1部の同実行委員会の事務局長である筒井由紀子さんが、これまでの活動の経緯や意義について報告しました。続いて、パレスチナのガザに対する支援活動を現地で続ける国際協力NGOの日本国際ボランティアセンター(JVC)が、現地の様子について連携するパレスチナの医師やNGOの声を交えながら報告しました。凄まじい暴力と、あらゆるものが不足するガザの惨状を前にして、JVCの現地担当者は、「この惨状の中で本当に対話による解決は可能か。イスラエルがパレスチナに対する戦争と植民地政策を止めない限り難しい」と現場から悲痛な声を伝えました。

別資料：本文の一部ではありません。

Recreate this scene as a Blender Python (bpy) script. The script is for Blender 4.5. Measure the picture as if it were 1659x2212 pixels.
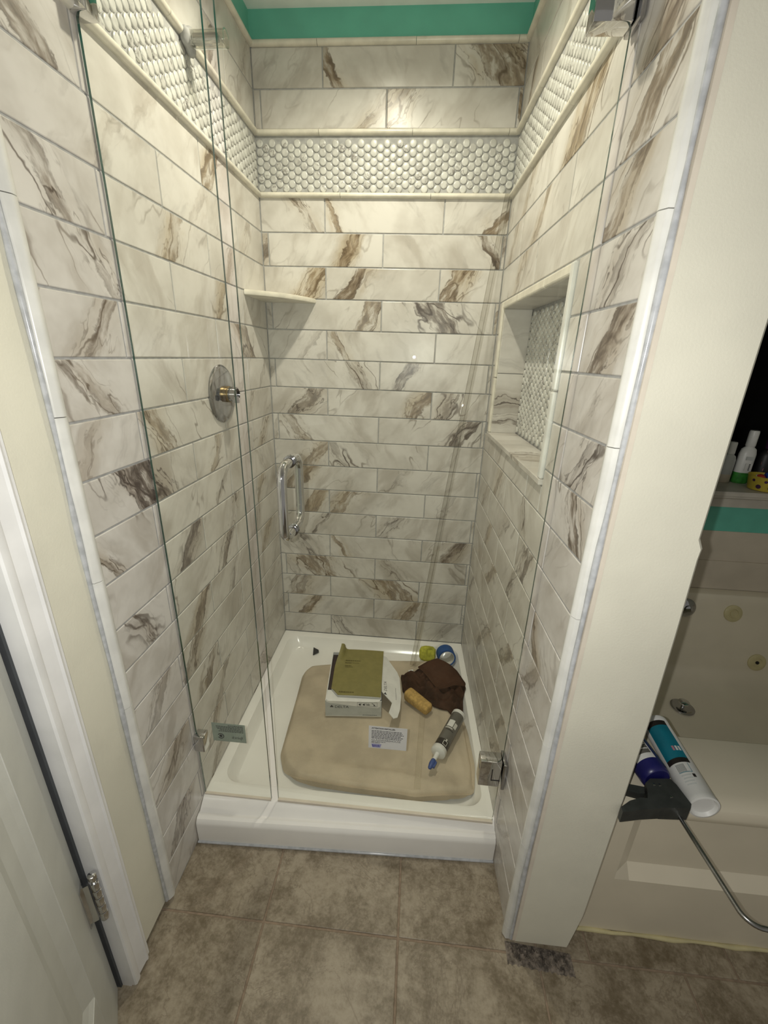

こうした報告を受け参加者たちは、4グループに分かれグループデイスカッションを行いました。各グループの参加者たちは、この「難問」に真摯に向き合い、積極的な意見交換が行われました。「戦争が起こる前の他者への差別や抑圧の予兆を見逃さないことが重要では」。ミャンマーからの留学生は、「自分の国も内戦状態だ。戦争を止めたいが、どうすればよいか」と絞り出すように発言しました。朝鮮半島の軍事的緊張の中で兵役を経験した韓国の若者は、「戦争を肌で感じるからこそ、直接出会うこと、解決に向けた共通項を見つけることが大切だ」と語りました。
同絵画展の元代表で、日本ユネスコ連盟顧問の米田伸二さんは、友人の絵本作家、辻信一さんの絵本「ハチドリのひとしずく」を紹介しながらコメントしました。「森火事の中で、一滴ずつ水を運ぶハチドリに対して、森から逃げた動物たちが笑いながら『そんなことをして何になるのだ』と笑う。その時ハチドリは『私は、私にできることだけをするだけ』と答えた」という話だ。「深刻な人権蹂躙が繰り広げられている世界各地にあって、自分にできることを淡々とすることが重要ではないか」と静かに語りかけました。セミナー終了後には、いくのパークのグランドにある防災カマドや多目的室を活用して、夕食をともにしながら活発な交流が行われました。
個人の力ではどうしょうも対処しようのない宙づりにされたかの状態の中で、途方もない「難問」に向き合い考え、「できること」を続けることの大切さについて考える貴重な場となりました。